> [Exercise directions]:
Count lines, not occurrences: give the number of lines holding the word "that", and nothing besides.

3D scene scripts
--*--

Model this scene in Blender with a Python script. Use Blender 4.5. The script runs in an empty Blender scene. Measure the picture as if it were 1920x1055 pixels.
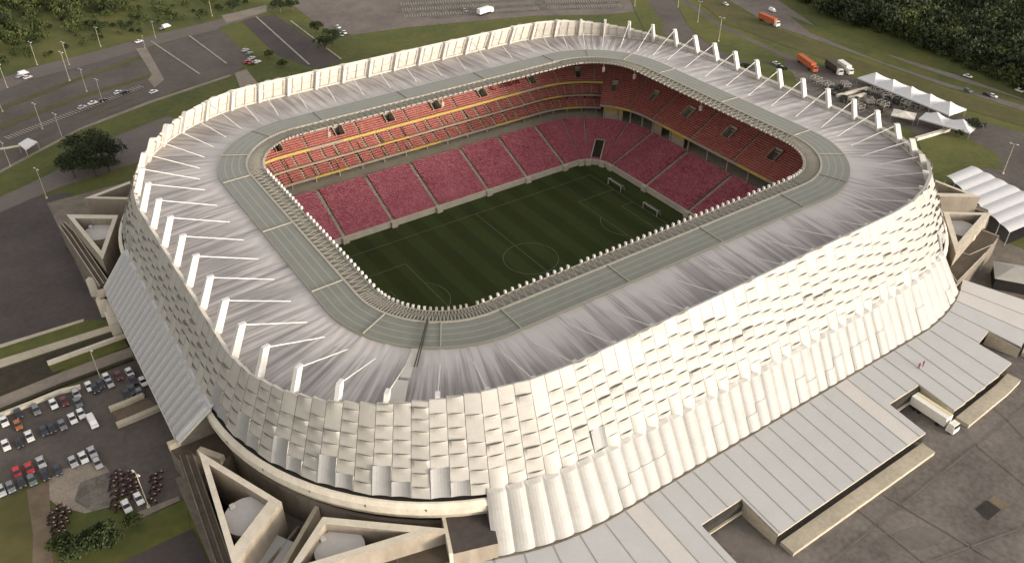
import bpy, math, random
from mathutils import Vector, Matrix, geometry
random.seed(7)
scene = bpy.context.scene
# ------------------------------------------------------------------ camera, sky, sun, exposure
CAM = Vector((-133.586, -182.938, 153.296)); FPX = 1548.94
RX, RY, RZ = 0.94732525, -0.00519235, -0.59970361
ROT = Matrix.Rotation(RZ, 3, 'Z') @ Matrix.Rotation(RY, 3, 'Y') @ Matrix.Rotation(RX, 3, 'X')
cam = bpy.data.cameras.new('camera'); cam.sensor_width = 36; cam.lens = FPX/1920*36
cam.clip_start = 1; cam.clip_end = 6000
camo = bpy.data.objects.new('camera', cam); scene.collection.objects.link(camo)
camo.matrix_world = Matrix.Translation(CAM) @ ROT.to_4x4(); scene.camera = camo
SUN_EL, SUN_AZ = math.radians(10), math.radians(27)      # azimuth: from -Y towards +X
sdir = Vector((math.sin(SUN_AZ)*math.cos(SUN_EL), -math.cos(SUN_AZ)*math.cos(SUN_EL), math.sin(SUN_EL)))
world = bpy.data.worlds.new('World'); scene.world = world; world.use_nodes = True
wn = world.node_tree; bg = wn.nodes['Background']
sky = wn.nodes.new('ShaderNodeTexSky'); sky.sky_type = 'NISHITA'; sky.sun_disc = False
sky.sun_elevation = SUN_EL; sky.sun_rotation = math.pi - SUN_AZ
sky.dust_density = 2.5; sky.air_density = 1.0; sky.ozone_density = 1.0
hs = wn.nodes.new('ShaderNodeHueSaturation'); hs.inputs['Saturation'].default_value = 0.10   # thin cloud veil
wm = wn.nodes.new('ShaderNodeMix'); wm.data_type = 'RGBA'; wm.blend_type = 'MULTIPLY'; wm.inputs['Factor'].default_value = 1; wm.inputs['B'].default_value = (1.0, .945, .915, 1)
wn.links.new(sky.outputs[0], hs.inputs['Color']); wn.links.new(hs.outputs[0], wm.inputs['A']); wn.links.new(wm.outputs['Result'], bg.inputs['Color'])
bg.inputs['Strength'].default_value = 0.15
sun = bpy.data.lights.new('sun', 'SUN'); sun.energy = 0.80; sun.angle = math.radians(5.0); sun.color = (1, .85, .66)
suno = bpy.data.objects.new('sun', sun); scene.collection.objects.link(suno)
suno.rotation_euler = sdir.to_track_quat('Z', 'Y').to_euler()
scene.view_settings.view_transform = 'Standard'; scene.view_settings.look = 'None'
scene.view_settings.gamma = 1; scene.view_settings.exposure = 1.52

G = 9.0                                             # level of the plaza and car parks; the pitch is sunk at 0
def at(px, py, z=G):                                # the point of the place at height z that photo pixel (px, py) shows
    d = ROT @ Vector(((px-960)/FPX, -(py-527.5)/FPX, -1)); return CAM + d*((z-CAM.z)/d.z)
def at2(px, py, z=G): v = at(px, py, z); return (v.x, v.y)

# ------------------------------------------------------------------ materials
def srgb(r, g, b): return tuple(((c/255/12.92) if c/255 <= .04045 else ((c/255+.055)/1.055)**2.4) for c in (r, g, b))
def mat(name, col, rough=.8, var=.25, scale=.3, col2=None, fine=4.0, metallic=0, coord='Object', stretch=None, spec=.3, bump=0):
    m = bpy.data.materials.new(name); m.use_nodes = True; nt = m.node_tree; N = nt.nodes; L = nt.links
    b = N['Principled BSDF']; b.inputs['Roughness'].default_value = rough; b.inputs['Metallic'].default_value = metallic
    b.inputs['Specular IOR Level'].default_value = spec
    tc = N.new('ShaderNodeTexCoord'); src = tc.outputs[coord]
    if stretch:
        mp = N.new('ShaderNodeMapping'); mp.inputs['Scale'].default_value = stretch; L.new(src, mp.inputs[0]); src = mp.outputs[0]
    n1 = N.new('ShaderNodeTexNoise'); n1.inputs['Scale'].default_value = scale; n1.inputs['Detail'].default_value = 6; n1.inputs['Roughness'].default_value = .62
    n2 = N.new('ShaderNodeTexNoise'); n2.inputs['Scale'].default_value = scale*fine; n2.inputs['Detail'].default_value = 4
    L.new(src, n1.inputs[0]); L.new(src, n2.inputs[0])
    mx = N.new('ShaderNodeMix'); mx.data_type = 'RGBA'
    c2 = col2 if col2 else tuple(c*(1-var) for c in col)
    c1 = col if col2 else tuple(min(1, c*(1+var)) for c in col)
    mx.inputs['A'].default_value = (*c1, 1); mx.inputs['B'].default_value = (*c2, 1)
    ad = N.new('ShaderNodeMath'); ad.operation = 'MULTIPLY_ADD'; ad.inputs[1].default_value = .65
    md = N.new('ShaderNodeMath'); md.operation = 'MULTIPLY'; md.inputs[1].default_value = .35
    L.new(n2.outputs[0], md.inputs[0]); L.new(n1.outputs[0], ad.inputs[0]); L.new(md.outputs[0], ad.inputs[2])
    rp = N.new('ShaderNodeMapRange'); rp.inputs[1].default_value = .32; rp.inputs[2].default_value = .68
    L.new(ad.outputs[0], rp.inputs[0]); L.new(rp.outputs[0], mx.inputs['Factor'])
    L.new(mx.outputs['Result'], b.inputs['Base Color'])
    if bump:
        bp = N.new('ShaderNodeBump'); bp.inputs['Strength'].default_value = bump; L.new(n2.outputs[0], bp.inputs['Height']); L.new(bp.outputs[0], b.inputs['Normal'])
    return m
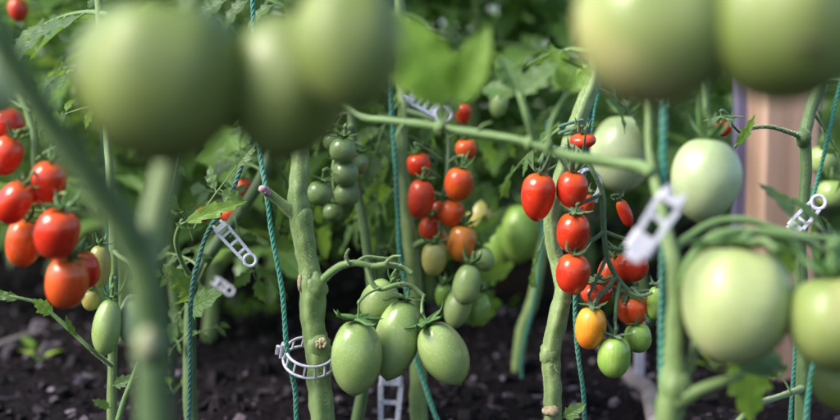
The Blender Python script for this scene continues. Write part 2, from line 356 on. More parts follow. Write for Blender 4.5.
def chip(mb, c, l_, w_, t_, rot, tilt):
    m3 = Matrix.Rotation(rot, 3, 'Z') @ Matrix.Rotation(tilt, 3, 'Y') @ Matrix.Rotation(rnd.uniform(-.5, .5), 3, 'X')
    n = 6; top = []; bot = []
    for k in range(n):
        a = 2*PI*k/n + rnd.uniform(-.3, .3); q = Vector((math.cos(a)*l_*rnd.uniform(.6, 1.1), math.sin(a)*w_*rnd.uniform(.6, 1.1), 0))
        top.append(mb.vert(c + m3 @ (q*0.75 + Vector((0, 0, t_*rnd.uniform(.5, 1.2)))))); bot.append(mb.vert(c + m3 @ (q - Vector((0, 0, t_)))))
    mb.face(tuple(top))
    for k in range(n): mb.face((bot[k], bot[(k+1) % n], top[(k+1) % n], top[k]))
for k in range(26000):
    y = 1.0 + 3.4 * rnd.random() ** 1.3; x = rnd.uniform(-1, 1) * (0.5 + 0.45*y)
    s_ = rnd.choice([0.002, 0.002, 0.003, 0.003, 0.004, 0.006, 0.008])
    chip(mb, Vector((x, y, ground_z(x, y) + s_*0.3)), s_*rnd.uniform(.8, 1.8), s_*rnd.uniform(.5, 1), s_*.35, rnd.uniform(0, 6.28), rnd.uniform(-.6, .6))
for k in range(700):
    y = 1.15 + 3*rnd.random()**1.3; x = rnd.uniform(-1, 1)*(0.5 + .45*y); s_ = rnd.uniform(.008, .018)
    chip(mb, Vector((x, y, ground_z(x, y) + s_*.35)), s_, s_*rnd.uniform(.6, .9), s_*.6, rnd.uniform(0, 6.28), rnd.uniform(-.4, .4))
for k in range(260):
    y = 1.1 + 2.0*rnd.random(); x = rnd.uniform(-1, 1)*(0.5 + .4*y)
    chip(mb, Vector((x, y, ground_z(x, y) + .004)), rnd.uniform(.012, .035), rnd.uniform(.001, .0022), .0008, rnd.uniform(0, 6.28), rnd.uniform(-.25, .25))
o = mb.build('bark_mulch', M['chips'], smooth=False); tag(o, 'dark brown crumbs of soil and bark mulch strewn over the bed', 'mulch'); o['kind'] = 'stuff'

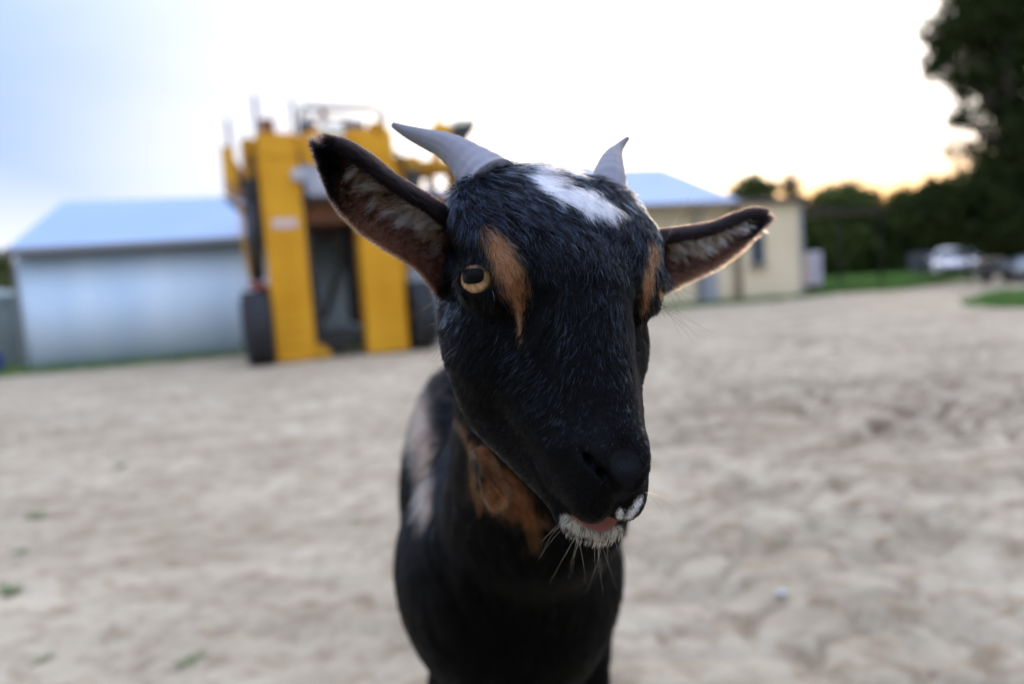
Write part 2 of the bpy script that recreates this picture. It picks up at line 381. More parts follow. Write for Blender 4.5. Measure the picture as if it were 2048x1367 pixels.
for s in (0.03, SL-.03):                                      # gable triangles
    V = [W2(sA, sd_, sn, s+k, q, z) for k in (-.02, .02) for q, z in ((0, SH), (SDp, SH), (SDp/2, SH+1.12))]
    mesh_obj('gable', V, [(0, 1, 2), (5, 4, 3), (0, 3, 4, 1), (1, 4, 5, 2), (2, 5, 3, 0)], mcorr, shed)
a0, a1 = W2(sA, sd_, sn, -.10, -.24, SH+.0), W2(sA, sd_, sn, SL+.18, -.24, SH+.06)
MB().tube([a0, a1], .085, 8).build('gutter', mgut, shed)
MB().tube([W2(sA, sd_, sn, -.06, -.20, SH), W2(sA, sd_, sn, -.06, -.07, SH-.2), W2(sA, sd_, sn, -.06, -.07, .02)], .035, 8).build('downpipe', mgut, shed)
MB().add([W2(sA, sd_, sn, s, q, z) for z in (-.05, .06) for s, q in ((-.02, -.03), (SL, -.03), (SL, .02), (-.02, .02))],
         [(0, 1, 5, 4), (1, 2, 6, 5), (2, 3, 7, 6), (3, 0, 4, 7), (4, 5, 6, 7)]).build('base_flashing', mgut, shed)

# ------------------------------------------------------------------ water tank, barrel and bush at the far left
mtank = noisy('galvanised_tank', (.17, .20, .18), (.24, .27, .24), 3, .6, .2)
tank = thing('water_tank', (-10.55, 14.0, 0), 0, 'grey-green corrugated water tank beside the left end of the shed', 'tank')
prof = [(.02, 0)]+[(1.12+.016*math.cos(z/.075*2*math.pi), z) for z in np.arange(0, 1.40, .0125)]
MB().lathe(prof, n=40).build('tank_wall', mtank, tank, True)
MB().lathe([(1.16, 1.40), (1.14, 1.44), (.5, 1.56), (.2, 1.60), (.2, 1.64), (.01, 1.64)], n=40).build('tank_lid', mtank, tank, True)
MB().tube([(.5, -1.0, .12), (.52, -1.25, .12), (.52, -1.27, .02)], .03, 8).build('outlet_pipe', mgut, tank)
bar = thing('barrel', (-9.62, 12.62, 0), 0, 'small blue plastic tub on the grass in front of the water tank', 'barrel')
mblue = mat('blue_plastic', (.02, .06, .30), .4)
MB().lathe([(.12, 0), (.15, .02), (.16, .16), (.165, .18), (.16, .30), (.15, .32)], n=20).build('tub_body', mblue, bar, True)
MB().lathe([(.16, .321), (.168, .325), (.168, .345), (.02, .36)], n=20).build('tub_lid', mblue, bar, True)

# ------------------------------------------------------------------ house on the right
mcream = noisy('cream_render', (.66, .56, .36), (.72, .62, .42), .8, .85, spec=.2)
mtrim = mat('brown_trim', (.20, .15, .10), .7); mgrey = mat('grey_paint', (.28, .29, .30), .6)
mfas = mat('dark_fascia', (.05, .045, .045), .6); mglass = mat('window_glass', (.03, .045, .055), .12, 0, .6)
house = thing('house', (0, 0, 0), 0, 'low cream farm building with pale metal hip roof right of the goat', 'house')
def hb(s0, s1, q0, q1, z0, z1, mb=None):
    mb = mb or MB()
    V = [W2(hA, hd, hn, s, q, z) for z in (z0, z1) for s, q in ((s0, q0), (s1, q0), (s1, q1), (s0, q1))]
    return mb.add(V, [(3, 2, 1, 0), (4, 5, 6, 7), (0, 1, 5, 4), (1, 2, 6, 5), (2, 3, 7, 6), (3, 0, 4, 7)])
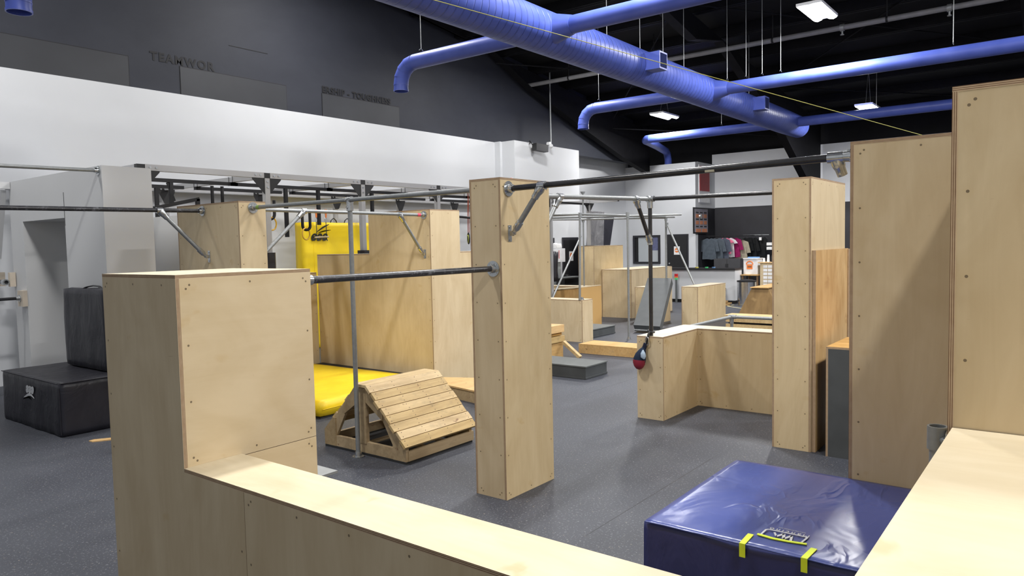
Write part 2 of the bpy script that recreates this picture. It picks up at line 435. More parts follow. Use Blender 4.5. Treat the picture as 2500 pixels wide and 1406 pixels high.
def polypanel(name, poly, axis, c, parent, mat=None, t=T, edge=None):
    """poly in (y,z) for axis x or (x,z) for axis y; panel occupies c..c+t"""
    bm = BM()
    if axis == 'x': prism(bm, poly, (c, 0, 0), (0, 1, 0), (0, 0, 1), t, 0, 1)
    else: prism(bm, poly, (0, c + t, 0), (1, 0, 0), (0, 0, 1), t, 0, 1)
    return obj(name, bm, [mat or PLY, edge or EDGE], parent, uv=True)

def ply_box(name, label, cat, x0, x1, y0, y1, z1, z0=0, mat=None, top=None, group=None, edge=None, t=T):
    r = thing(name, label, cat, ((x0 + x1) / 2, (y0 + y1) / 2, z0), group)
    zt = z1 - t
    panel('side_panel', x0, x1, y0, y0 + t, z0, zt, r, mat, edge)
    panel('side_panel', x0, x1, y1 - t, y1, z0, zt, r, mat, edge)
    panel('side_panel', x0 + .0008, x0 + t, y0 + t, y1 - t, z0, zt, r, mat, edge)
    panel('side_panel', x1 - t, x1 - .0008, y0 + t, y1 - t, z0, zt, r, mat, edge)
    panel('top_panel', x0, x1, y0, y1, zt, z1, r, top or PLYT, edge)
    return r

# ------------------------------------------------------------------ the setting
bm = BM(); box(bm, -6, 32, -14, 20, -.1, 0); o = struct('floor', bm, FLOOR); o['label'] = 'dark grey speckled rubber floor'
# main wall: white below, charcoal above, paint line at 4.67 m
YW = 12.5; ZP = 4.685
bm = BM(); box(bm, -6, 15.61, YW, YW + .3, 2.98, ZP); struct('wall_left', bm, WHITE)
bm = BM(); box(bm, -6, 15.61, YW + .14, YW + .3, 0, 2.98); struct('wall_left_lower', bm, WHITE)
bm = BM(); box(bm, -6, 24.4, YW + .02, YW + .3, ZP, 11); wu = struct('wall_upper', bm, DARKW)
bm = BM(); box(bm, -6, 24.4, YW + .3, YW + .5, ZP + .15, 11); struct('wall_upper_2', bm, DARKW)
for (a, b, z) in ((-2.0, 5.927, 5.178), (6.816, 8.985, 5.168), (9.861, 12.04, 5.152)):
    bm = BM(); box(bm, a, b, YW + .008, YW + .02, ZP + .004, z); obj('flush_panel', bm, DARKP, wu)
    bm = BM(); box(bm, a - .012, b + .012, YW + .016, YW + .02, ZP + .004, z + .014); obj('panel_gap', bm, DARKT, wu)
bm = BM(); box(bm, 7.78, 8.60, YW + .014, YW + .02, 5.718, 5.73); obj('panel_gap', bm, DARKT, wu)
# seam line in the white wall
def text_mesh(name, s, size, mat, org, ax, ay, parent=None, shear=0, space=1, extr=.001, bold=0, align='LEFT'):
    cu = bpy.data.curves.new(name, 'FONT'); cu.body = s; cu.size = size; cu.extrude = extr; cu.shear = shear
    cu.space_character = space; cu.offset = bold; cu.align_x = align
    t = bpy.data.objects.new(name, cu); COL.objects.link(t)
    dg = bpy.context.evaluated_depsgraph_get(); dg.update()
    me = bpy.data.meshes.new_from_object(t.evaluated_get(dg)); me.name = name
    bpy.data.objects.remove(t)
    ax, ay, org = Vector(ax).normalized(), Vector(ay).normalized(), Vector(org); az = ax.cross(ay)
    base = origin_of(parent) if parent is not None else org
    M4 = Matrix((( ax.x, ay.x, az.x, org.x - base.x), (ax.y, ay.y, az.y, org.y - base.y), (ax.z, ay.z, az.z, org.z - base.z), (0, 0, 0, 1)))
    me.transform(M4); me.materials.clear(); me.materials.append(mat)
    o = bpy.data.objects.new(name, me); COL.objects.link(o)
    if parent is not None: o.parent = parent
    else: o.location = org
    return o
text_mesh('painted_lettering', 'TEAMWOR', .20, DARKT, (6.30, YW + .014, 5.20), (1, 0, 0), (0, 0, 1), wu, space=1.25, bold=.008)
text_mesh('painted_lettering', 'ERSHIP - TOUGHNESS', .17, DARKT, (9.86, YW + .006, 5.185), (1, 0, 0), (0, 0, 1), wu, space=1.18, bold=.008)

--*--

> [Solution to the exercise]:
3